Part of Financial Sanctions on N. Korea

The U.S. seems to be concerned that virtual currency can be a loophole in financial sanctions on North Korea.
The U.S. seems to be concerned that virtual currency can be a loophole in financial sanctions on North Korea.

 

The New York State Department of Financial Services (DFS) asked six South Korean banks and their New York branches to report on the current conditions of digital currency transactions in South Korea and their measures to prevent money laundering. It is very rare for the U.S. to make a request for business in South Korean branches. The U.S. seems to be concerned that virtual currency can be a loophole in financial sanctions on North Korea.

According to investment banking (IB) industry sources on Jan. 26, the New York DFS recently asked New York branches of six local banks, including Woori Bank, Industrial Bank of Korea (IBK), Shinhan Bank, KB Kookmin Bank, NH Nonghyup Bank and Korea Development Bank (KDB), to report on the current situation of cryptocurrency transactions in its main office and the result of on-site inspections conducted by the Financial Supervisory Service (FSS) and the Financial Intelligence Unit (FIU) to check whether they have fulfilled their anti-money laundering obligations.

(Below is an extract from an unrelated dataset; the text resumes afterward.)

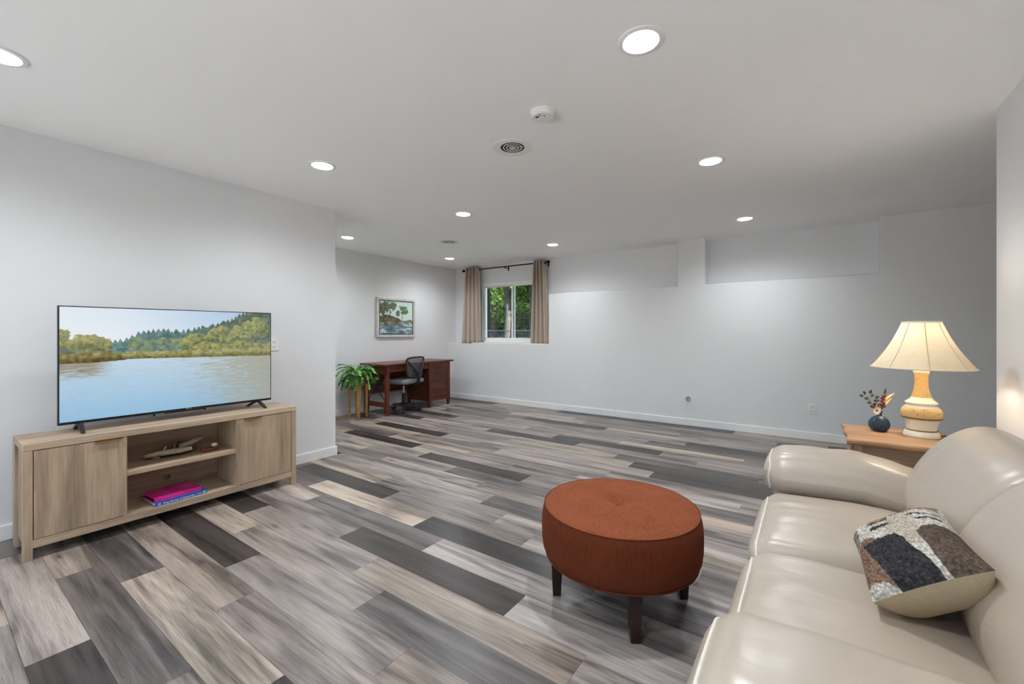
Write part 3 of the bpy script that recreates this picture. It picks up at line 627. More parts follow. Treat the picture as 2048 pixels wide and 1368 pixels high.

An official from the IB industry said, “We have received an official letter through our New York branch. We are now considering whether it is ok to individually provide domestic data and six banks and the financial authorities will work together to deal with it.”

According to the official notice, the New York authorities made a request for domestic banks’ internal guidelines and regulations, including real name verification for digital currency transactions and the detailed result of the South Korean authorities’ investigation into anti-money laundering measures. It is extremely unusual for the U.S. to request domestic data. The U.S. government is also very interested in the South Korean government’s special measures for cryptocurrency investment.

In particular, the U.S. is paying attention to domestic banks’ internal control system as it is keeping an eye on the possibility of North Korea engaging in money laundering. In fact, the U.S. government and the British government said that North Korea was behind the so-called WannaCry attacks in December last year, which affected hundreds of thousands of computer systems across 150 countries to generate income through bitcoin ransomware payments. In addition, there a rumor that North Korean hackers hacked the South Korean bitcoin exchange YouBit which filed for bankruptcy after being hacked twice last year.

In this regard, Sigal Mandelker, the US Treasury's under secretary for terrorism and financial intelligence who is in charge of financial sanctions on North Korea, visited the Financial Services Commission (FSC) on the 25th. She labeled North Korea as the rogue regime and said, “We are mobilizing all our capabilities to collapse North Korea’s illegal financial networks.”

Mandelker, who suddenly cancelled a press conference scheduled on the 25th, had a private meeting with FSC vice chairman Kim Yong-beom to discuss ways to cooperate in preventing money laundering through virtual currencies. Kim said, “We explained thoroughly about our government’s measures to prevent money laundering via digital currency transactions.” It is still unclear whether they talked about North Korea’s money laundering issues as well.